Jornada Semanal, domingo 15 de agosto  de 2004           núm. 493

NMORALES MUÑOZ.

SEGUNDA MUESTRA NACIONAL DE LA JOVEN DRAMATURGIA

Aun en medio de las grillas de quienes intentan hacer de Manuel Naredo un émulo de San Juan Bautista, el Conaculta pudo auspiciar la Segunda Muestra Nacional de la Joven Dramaturgia en Querétaro. Organizada por los también dramaturgos jóvenes Edgar Chías y Luis Enrique Gutiérrez, la muestra encontró, desde el principio, signos que perfilaron su derrotero. Uno de los principales, el desaire: la cancelación de varios invitados de peso confirmó el desinterés del establishment por las nuevas voces dramáticas y encaminó la reflexión hacia lo intimista. El debate se suscitó luego entre un grupo de personas reducido y que siempre fue el mismo, en medio de la indiferencia casi total de la comunidad teatral queretana.

Por fortuna Jaime Chabaud, Jorge Dubatti y Fernando de Ita se encargaron del exhorto reflexivo; el primero con su ya clásico taller dramatúrgico, el argentino con una revisión del teatro latinoamericano contemporáneo, además del análisis de las obras presentadas durante el evento, y el hidalguense con un curso sobre las vanguardias del teatro mexicano del siglo xx, tendiendo puentes entre historia y presente teatral.

Paradoja o tautología: quedó claro que los componentes más jóvenes de la Sexta Generación están mucho más cerca del canon de Usigli que de generaciones más próximas. Ello pareciera indicar que los juegos formales característicos de la Novísima Dramaturgia no han constituido, en términos generales, un referente importante para sus sucesores. Luis Mario Moncada, incluso, confesó estar en un momento de desorientación y replanteamiento profesional. No obstante que esta intervención, junto a las de Gonzalo Valdés Medellín y Chabaud en la misma mesa redonda, parecía una invitación directa para matar a los padres, los dramaturgos participantes, salvo un par de excepciones, se quedaron cual estatuas de marfil. Lo anterior es indicativo de la poca vocación crítica y dialéctica de los escritores escénicos más nuevos (confirmación de lo sucedido en la primera edición de la muestra), hecho que, en más de un sentido, resulta preocupante.
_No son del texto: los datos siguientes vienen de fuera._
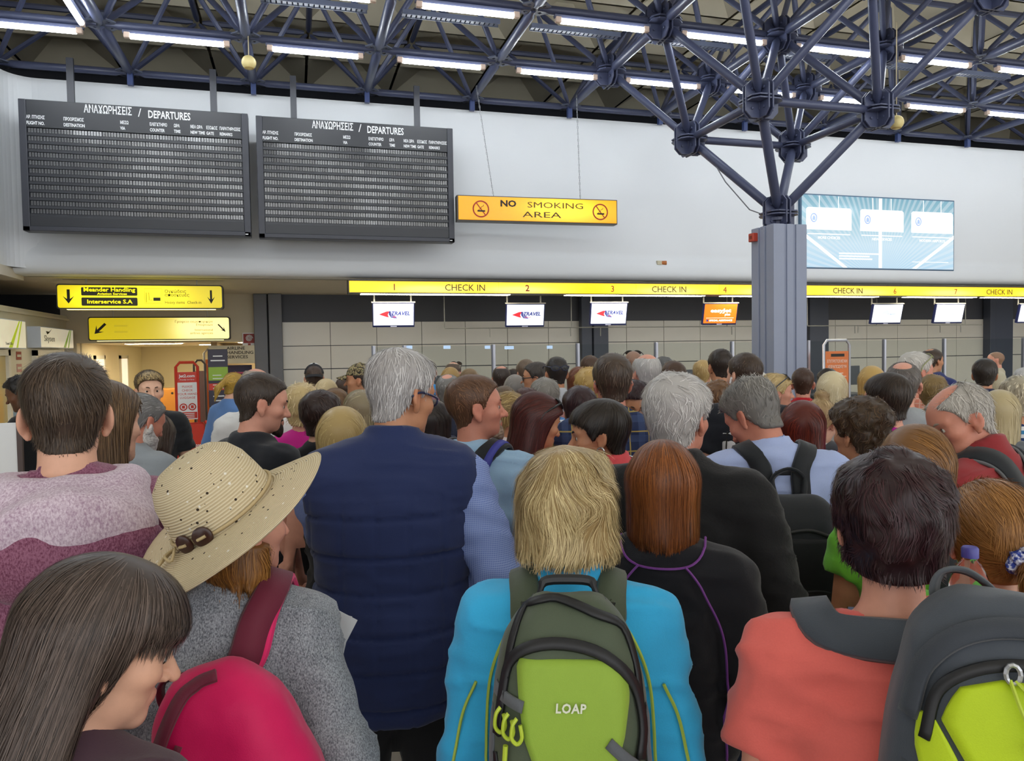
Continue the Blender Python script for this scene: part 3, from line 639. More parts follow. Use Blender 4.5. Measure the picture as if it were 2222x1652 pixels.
# luggage gauges
def loop_frame(par, w, z0, z1, r, m, y=0, name='frame'):
    pts = [(-w/2, y, z0), (-w/2, y, z1-.06), (-w/2+.05, y, z1), (w/2-.05, y, z1), (w/2, y, z1-.06), (w/2, y, z0)]
    return MB().path(pts, r, 8).build(name, m, par, smooth='auto')
redm = mat('gauge_red', '#c8321c', .4)
rg = thing('red_luggage_gauge', 'red luggage size gauge with a white PLEASE CHECK notice and bin', 'stand', (*aY(405, 800, 11.0)[:2], 0)); rg.rotation_euler = (0, 0, .15)
loop_frame(rg, .27, 0, 1.73, .02, redm)
MB().box((-.12, -.01, 1.46), (.12, .01, 1.6)).build('name_panel', redm, rg); text('lettering', 'Jet2.com', .055, prt_w, rg, (0, -.012, 1.53), align='CENTER', bold=.0015); text('lettering', 'Friendly low fares', .025, prt_w, rg, (0, -.012, 1.49), align='CENTER')
MB().box((-.12, -.012, .96), (.12, .008, 1.46)).build('notice', prt_w, rg)
for i, tx in enumerate(('PLEASE', 'CHECK', 'YOUR HAND', 'LUGGAGE')): text('lettering', tx, .042, redm, rg, (0, -.0135, 1.39-.05*i), align='CENTER')
for q in (-.055, .055): MB().path([(q+.042*math.cos(a), -.014, 1.13+.042*math.sin(a)) for a in np.linspace(0, 2*math.pi, 17)[:-1]], .007, 4, closed=True).box((q-.018, -.015, 1.11), (q+.018, -.012, 1.15)).build('roundel', redm, rg)
MB().box((-.115, -.0145, .975), (.115, -.012, 1.06)).build('notice_foot', redm, rg)
for i in range(3): MB().box((-.08, -.016, 1.035-.024*i), (.08, -.0145, 1.045-.024*i)).build('text_line', prt_w, rg)
for lo, hi in (((-.17, -.36, .4), (.19, -.345, .92)), ((-.17, -.36, .4), (-.155, -.04, .92)), ((.175, -.36, .4), (.19, -.04, .92)), ((-.17, -.055, .4), (.19, -.04, .92))): MB().box(lo, hi).build('bin_panel', redm, rg)
text('lettering', 'Jet2.com', .07, prt_w, rg, (-.02, -.363, .62), bold=.002, width=.18)
MB().path([(.23, -.3, .3), (.23, -.3, .9), (.2, -.28, .95)], .02, 8).build('side_rail', redm, rg, smooth='auto')
for q in (-.15, .17): MB().box((q-.02, -.34, 0), (q+.02, -.3, .4)).build('leg', redm, rg)
def gauge(px, d, w, z1, fm, pm, lab, pic=True, z0=.55):
    p = at(px, 800, d); g = thing('luggage_gauge', lab, 'stand', (p[0], p[1], 0)); loop_frame(g, w, 0, z1, .016, fm)
    MB().box((-w/2+.02, -.01, z0), (w/2-.02, .01, z1-.16)).build('panel', pm, g)
    if pic:
        for z in (z0+.25, z0+.72):
            MB().lathe([(.001, -.0), (.03, .02), (.03, .06), (.001, .08)], (0, -.02, z+.16), 10).box((-.05, -.014, z-.1), (.05, -.01, z+.13)).box((-.08, -.014, z-.02), (-.055, -.01, z+.12)).box((.055, -.014, z-.02), (.08, -.01, z+.12)).build('pictogram', prt_w, g)
        MB().box((-.08, -.012, z1-.25), (.08, -.01, z1-.22)).build('text_line', prt_w, g)
    MB().box((-w/2, -.2, 0), (w/2, .2, .03)).build('foot', fm, g, bevel=.005); return g
org = mat('gauge_orange', '#d2682a', .45)
gauge(433, 11.4, .16, 1.75, mat('gauge_black', '#4a4040', .5), mat('gauge_mauve', '#8a6a66', .6), 'dark framed narrow luggage gauge beside the red one', False)
gauge(463, 11.9, .26, 1.92, alu, org, 'orange luggage gauge with white figures behind the dark totem')
tt = thing('info_totem', 'tall dark totem with green and red stripes of text near the pillar', 'totem', (*aY(473, 800, 10.9)[:2], 0)); tt.rotation_euler = (0, 0, .1)
MB().box((-.125, 0, 0), (.125, .05, 1.9)).build('body', mat('totem_dark', '#2e2a3c', .4), tt, bevel=.006)
for z0, z1, c in ((1.48, 1.66, '#8fb23c'), (1.35, 1.44, '#c8382c'), (.93, 1.12, '#8fb23c'), (.76, .85, '#c8382c')):
    MB().box((-.12, -.006, z0), (.124, 0, z1)).build('stripe', mat('tot'+c, c, .5), tt)
    for q in range(2): MB().box((-.07, -.008, z0+.02+q*.045), (.07-.03*q, -.006, z0+.03+q*.045)).build('text_line', prt_w, tt)
for z, w_ in ((1.80, .06), (1.74, .09), (1.26, .07), (1.2, .06)): MB().box((-w_, -.003, z), (w_, 0, z+.016)).build('text_line', prt_w, tt)
nb = thing('navy_panel', 'navy roll-up panel standing behind the totem in the doorway', 'banner', (*aY(518, 800, 12.9)[:2], 0))
MB().box((-.2, 0, .05), (.2, .02, 1.66)).build('sheet', mat('banner_navy', '#2c2d58', .5), nb); MB().box((-.21, -.06, 0), (.21, .08, .05)).build('base', blackm, nb); MB().box((-.13, -.003, 1.52), (.13, 0, 1.55)).build('text_line', mat('print_pink', '#b85a8a', .5), nb)
# doorway of the handling office (dark) under its sign
struct('wall_office', MB().box((-1.29, 12.75, 0), (-1.22, 12.8, 1.7)).box((-1.22, 13.9, 0), (-.2, 14.0, 2.03)).box((-1.29, 12.8, 0), (-1.2, 13.95, 2.03)), mat('office_tan', '#8d7a5c', .6))
# orange easyjet frame by the column
gj = thing('baggage_rules_stand', 'orange baggage notice in a rounded steel frame beside the column', 'stand', (7.23, 8.9, 0))
loop_frame(gj, .42, 0, 1.89, .02, alu)
MB().box((-.19, -.01, .5), (.19, .01, 1.74)).build('panel', mat('notice_orange', '#d4702e', .45), gj)
MB().box((-.1, -.013, 1.665), (.12, -.01, 1.705)).build('logo_bar', prt_k, gj)
pw = mat('print_cream', '#ecd9c8', .5, var=0)
text('lettering', 'ΕΠΙΤΡΕΠΟΜΕΝΗ', .06, pw, gj, (0, -.012, 1.58), align='CENTER', width=.33); text('lettering', 'ΧΕΙΡΑΠΟΣΚΕΥΗ', .06, pw, gj, (0, -.012, 1.505), align='CENTER', width=.31)
for i in range(9): MB().box((-.16, -.012, 1.43-i*.045), (.10+.06*math.sin(i*2.1), -.01, 1.44-i*.045)).build('text_line', pw, gj)
MB().box((-.22, -.25, 0), (.22, .25, .03)).build('foot', alu, gj, bevel=.005)
# queue barrier at the far left
qb = thing('queue_barrier', 'chrome queue post with a blue belt at the left edge', 'barrier', (*at(3, 960, 2.6)[:2], 0))
MB().lathe([(0, 0), (.16, 0), (.16, .02), (.03, .04), (.03, .86), (.037, .86), (.037, .98), (.03, 1.0), (0, 1.0)], n=20).build('post', mat('chrome_post', '#8d9094', .25, .7), qb, smooth='auto')
pb = at(120, 945, 3.9); v = Vector((pb[0], pb[1], 0))-Vector(qb.location)
MB().add([(0, 0, .95), (v.x, v.y, .97), (v.x, v.y, .9), (0, 0, .88)], [(0, 1, 2, 3)]).add([(.004, .004, .95), (v.x+.004, v.y+.004, .97), (v.x+.004, v.y+.004, .9), (.004, .004, .88)], [(0, 1, 2, 3)]).build('belt', mat('belt_blue', '#2138a0', .6), qb)
MB().lathe([(0, 0), (.03, .0), (.03, 1.0), (0, 1.0)], (v.x, v.y, 0), 14).build('far_post', _M['chrome_post'], qb, smooth='auto')
nb2 = thing('notice_holder', 'white notice in a dark frame at the left edge', 'notice', (*at(-2, 960, 4.8)[:2], 0))
MB().box((-.12, 0, .95), (.1, .012, 1.4)).build('sheet', prt_w, nb2); MB().box((.1, -.008, .93), (.13, .02, 1.42)).build('frame', mat('holder_brown', '#4a3a36', .5), nb2); MB().tube((0, .03, 0), (0, .03, .95), .02, n=8).build('stem', blackm, nb2)
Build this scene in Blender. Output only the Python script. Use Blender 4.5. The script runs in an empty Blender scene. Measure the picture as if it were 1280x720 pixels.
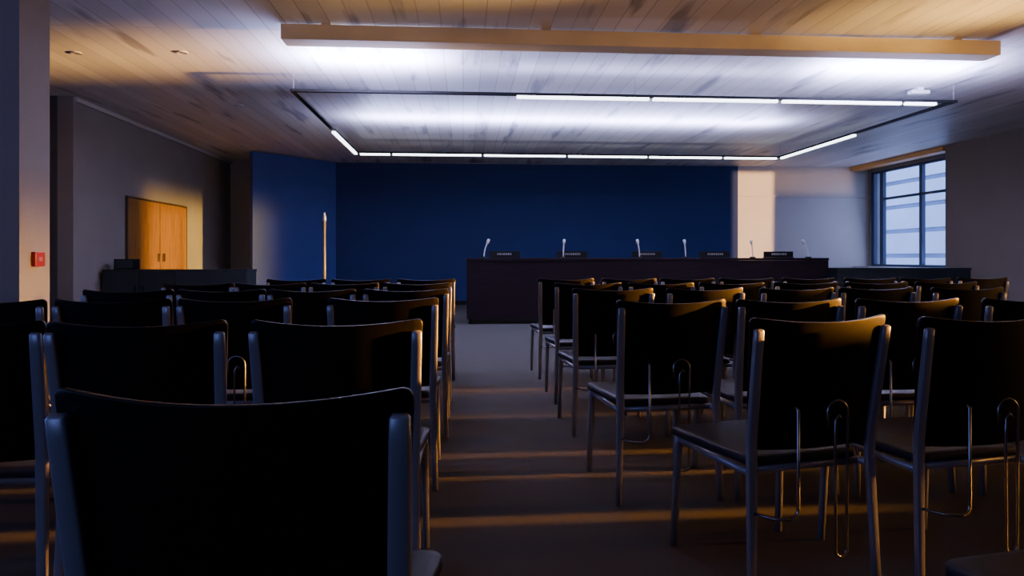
import bpy, bmesh, math, random
from mathutils import Vector, Matrix
random.seed(4)
scene = bpy.context.scene
COL = scene.collection

# ---------------------------------------------------------------- materials
def nmat(name, col, rough=0.6, metal=0.0, var=0.15, nscale=8.0, bump=0.0, bscale=60.0, spec=0.5,
         emit=None, estr=0.0):
    m = bpy.data.materials.new(name); m.use_nodes = True
    nt = m.node_tree; N = nt.nodes; L = nt.links
    b = N['Principled BSDF']
    b.inputs['Roughness'].default_value = rough
    b.inputs['Metallic'].default_value = metal
    b.inputs['Specular IOR Level'].default_value = spec
    tc = N.new('ShaderNodeTexCoord')
    no = N.new('ShaderNodeTexNoise'); no.inputs['Scale'].default_value = nscale; no.inputs['Detail'].default_value = 4
    L.new(tc.outputs['Object'], no.inputs['Vector'])
    r = N.new('ShaderNodeValToRGB')
    r.color_ramp.elements[0].color = (*[c*(1-var) for c in col], 1)
    r.color_ramp.elements[1].color = (*[min(1, c*(1+var)) for c in col], 1)
    r.color_ramp.elements[0].position = 0.3; r.color_ramp.elements[1].position = 0.7
    L.new(no.outputs['Fac'], r.inputs['Fac']); L.new(r.outputs['Color'], b.inputs['Base Color'])
    if bump:
        n2 = N.new('ShaderNodeTexNoise'); n2.inputs['Scale'].default_value = bscale
        L.new(tc.outputs['Object'], n2.inputs['Vector'])
        bp = N.new('ShaderNodeBump'); bp.inputs['Strength'].default_value = bump; bp.inputs['Distance'].default_value = 0.01
        L.new(n2.outputs['Fac'], bp.inputs['Height']); L.new(bp.outputs['Normal'], b.inputs['Normal'])
    if emit:
        b.inputs['Emission Color'].default_value = (*emit, 1); b.inputs['Emission Strength'].default_value = estr
    return m

def wood(name, c1, c2, scale=3.0, rough=0.45, axis='Z', spec=0.5):
    m = bpy.data.materials.new(name); m.use_nodes = True
    nt = m.node_tree; N = nt.nodes; L = nt.links; b = N['Principled BSDF']
    b.inputs['Roughness'].default_value = rough
    b.inputs['Specular IOR Level'].default_value = spec
    tc = N.new('ShaderNodeTexCoord'); mp = N.new('ShaderNodeMapping')
    s = {'Z': (12, 12, 0.7), 'X': (0.7, 12, 12), 'Y': (12, 0.7, 12)}[axis]
    mp.inputs['Scale'].default_value = s
    no = N.new('ShaderNodeTexNoise'); no.inputs['Scale'].default_value = scale; no.inputs['Detail'].default_value = 6
    r = N.new('ShaderNodeValToRGB')
    r.color_ramp.elements[0].color = (*c1, 1); r.color_ramp.elements[1].color = (*c2, 1)
    r.color_ramp.elements[0].position = 0.35; r.color_ramp.elements[1].position = 0.65
    L.new(tc.outputs['Object'], mp.inputs['Vector']); L.new(mp.outputs['Vector'], no.inputs['Vector'])
    L.new(no.outputs['Fac'], r.inputs['Fac']); L.new(r.outputs['Color'], b.inputs['Base Color'])
    return m

def ceiling_mat():
    m = bpy.data.materials.new('board_ceiling'); m.use_nodes = True
    nt = m.node_tree; N = nt.nodes; L = nt.links; b = N['Principled BSDF']
    b.inputs['Roughness'].default_value = 0.5
    tc = N.new('ShaderNodeTexCoord'); mp = N.new('ShaderNodeMapping')
    mp.inputs['Rotation'].default_value = (0, 0, math.radians(90))
    L.new(tc.outputs['Object'], mp.inputs['Vector'])
    br = N.new('ShaderNodeTexBrick')
    br.inputs['Color1'].default_value = (0.80, 0.78, 0.75, 1)
    br.inputs['Color2'].default_value = (0.64, 0.62, 0.60, 1)
    br.inputs['Mortar'].default_value = (0.46, 0.44, 0.42, 1)
    br.inputs['Scale'].default_value = 1.0
    br.inputs['Mortar Size'].default_value = 0.005
    br.inputs['Brick Width'].default_value = 6.5
    br.inputs['Row Height'].default_value = 0.2
    br.offset = 0.37
    L.new(mp.outputs['Vector'], br.inputs['Vector'])
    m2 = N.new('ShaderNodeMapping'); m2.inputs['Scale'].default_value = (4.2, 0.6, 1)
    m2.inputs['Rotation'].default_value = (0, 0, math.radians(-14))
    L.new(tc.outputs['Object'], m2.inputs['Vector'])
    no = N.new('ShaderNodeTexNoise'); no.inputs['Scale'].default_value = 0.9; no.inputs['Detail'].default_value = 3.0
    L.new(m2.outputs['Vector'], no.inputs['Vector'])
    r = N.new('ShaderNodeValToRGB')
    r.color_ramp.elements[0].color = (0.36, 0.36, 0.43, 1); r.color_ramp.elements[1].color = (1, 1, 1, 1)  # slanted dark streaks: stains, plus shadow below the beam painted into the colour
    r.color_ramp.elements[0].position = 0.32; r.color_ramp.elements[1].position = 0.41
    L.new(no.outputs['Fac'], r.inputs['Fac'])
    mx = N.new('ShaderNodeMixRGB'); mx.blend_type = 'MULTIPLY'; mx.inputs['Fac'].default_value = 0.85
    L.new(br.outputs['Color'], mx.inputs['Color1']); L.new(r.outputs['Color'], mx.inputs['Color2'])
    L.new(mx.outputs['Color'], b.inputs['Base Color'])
    bp = N.new('ShaderNodeBump'); bp.inputs['Strength'].default_value = 0.4; bp.inputs['Distance'].default_value = 0.012
    L.new(br.outputs['Color'], bp.inputs['Height']); L.new(bp.outputs['Normal'], b.inputs['Normal'])
    return m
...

Denisse Zúñiga, joven teatrera defeña, abrió la muestra con tres obras cortas de su inspiración, disímbolas y enrarecidas, aproximaciones a una poética que combina la sutileza y la candidez con elementos crudos y desgarradores, lo que permite una comparación con Jesús González Dávila. La más lograda resultó la tercera, parte de un tríptico de obras para café, parábola sobre las paradojas e imprevistos del amor.

El trabajo de la compañía liderada por la joven y talentosa teatrera capitalina radicada en Querétaro Mariana Hartasánchez sobresalió claramente del resto de las lecturas, y hasta maquilló varios de los defectos de los textos que se encargaron de escenificar. El primero de ellos, Día cero, comedia ligera (muy ligera) de autor infausto, se limita a seguir la tradición de obras urbanas de Sabina Berman y Carmina Narro, pero en manos de una directora y de un grupo de actores hábiles le valió al escritor una analogía inmerecida con Ibargüengoitia. Este mismo grupo, dirigido por Ginés Cruz, escenificó Nocturno de la alcoba, del regiomontano Mario Cantú, el autor más experimentado de los comparecientes, que trenza una historia sencilla pero con pretensiones existenciales, que cuajaría mejor si no se regodeara en chistes cultos y en afanes misóginos.

La desgracia hizo del hidalguense Enrique Olmos y del tamaulipeco radicado en Monterrey Vidal Medina las víctimas de la desidia y el antiprofesionalismo de los grupos teatrales de la entidad sede. Un curso de milagros, de Olmos, texto estimulante en la creación de dos personajes miserables pero acaso demasiado parecido a las obras de legom, resultó afectada por la interpretación de una actriz que no es actriz, un actor limitado y de un inexplicable bailarín en calzones. En tanto, la recuperación y actualización mitológica de Medina en El misterio de Ariadna no pudo apreciarse cabalmente dada la soporífera lectura del grupo comisionado, lo que provocó que varios buscaran ventilación en una sala adyacente del Museo de la Ciudad.

Con el estreno de La fe de los cerdos, de Hugo Wirth, obra ganadora del Premio Nacional de Dramaturgia Manuel Herrera 2003 que se reseñará en otra ocasión, la muestra cerró, dejando tras de sí más dudas que certezas, logros indiscutibles y aspectos a pulir, pero que se perfila decididamente como un punto de convergencia para pensar el teatro desde la perspectiva variopinta de la escritura escénica emergente.